Today, a lot of my clients come to me because they have made the same mistakes that I did. And they want help, guidance and a trained eye that can offer ideas and solutions without being biased. I’m not the artist, I’m not the gallery that represents the artist, I’m not an auction house and I’m not selling my own stuff to anybody. I certainly have very specific taste, and have developed a coherent art collection including a variety of contemporary art, both from emerging and established artists, ranging from photography to acrylic on wood to oil on canvas to mixed media—all of which manages to work well together. I’m also sensitive to my clients’ preferences, even though our tastes may differ a little (or a lot).


A good piece of art is a good piece of art even if it’s diametrically opposed to my own preferences and whether that piece is worth $1,000 or $1,000,000. A common mistake that I have found people commit over and over—purchasing art offered as a “bargain” without really considering how it will it fit with your home, or your style and/or personality. Or if the “bargain” was done without research, and isn’t really such a great deal after all.  Another misconception is that a contemporary artist will get his/her glory when he/she dies. Hence, the “bargain” issue of buying something from an artist who is relatively old, hasn’t seen much success while alive, but who knows if, after they die, he or she receives the recognition he/she deserves. I don’t think that will happen so much these days for a variety of reasons. Generally (and please note there are always a few exceptions), great artists are discovered in the earlier phases of their careers when they are young. They get the recognition early on at art school, or are spotted by art curators, or they get signed up by good galleries, or a major collector buys something from them. On top of this, the speed at which information travels these days has nothing to do with the days of Van Gogh. If there’s someone with great talent creating art in a remote corner of the world, someone will almost always notice it.

An artist who has been recognized by the critics, is acquired by museums, has memorable shows and has an established market at the time of his death has a chance of seeing his work increase in value over time. However, because the contemporary art world has grown so, so much and so many talents have emerged, it’s fair to think that in the future, the majority of the artists that we are crazy about today will become only footnotes in art history books.

An art purchase should not be made based solely upon “bargains”, or whether or not the “bargain” will become a treasure when the artist dies. Nor should the decision be based on trends, fads, or collective reactions. Buying art shouldn’t be made based solely on financial reasons either. Art is not security. Art is emotional. It’s supposed to be enjoyed. That’s how and why human beings create art.

If I happen to find something I love by an artist who is young and unknown, an inexpensive piece that goes well with my collection, I will buy it without thinking if the artist will become famous, or whether the piece will gain value over time. By the same token, if an artist is recognized and loved by museums, critics and power collectors, and the price point is high and I don’t love the work, then I won’t buy. It will not make me happy, even though the value of the artwork could increase over time. Bottom line for me--I have to really love the art and know I can live with it, if not for the rest of my life, at least for a good chunk of it.  

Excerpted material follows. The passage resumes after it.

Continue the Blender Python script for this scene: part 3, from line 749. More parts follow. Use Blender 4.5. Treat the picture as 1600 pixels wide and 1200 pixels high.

I believe that although there’s no perfect formula for buying art, a successful, “no-regrets” decision-making process looks more or less like this:

(1) love the piece and understand some of its background (or the creative process behind it),

(2) do some research on the artist;

(3) ask around: don’t be afraid of contacting galleries, art consultants or friends who are art connoisseurs;

(4) understand the space where you want to display it and the impact or visual stimulation that you want to create and

(5) do some soul-searching and see what it is exactly that you want that piece to give to you in the long term. These steps can be very easily followed and they ultimately should lead to having a great collection that can be enjoyed for many, many years.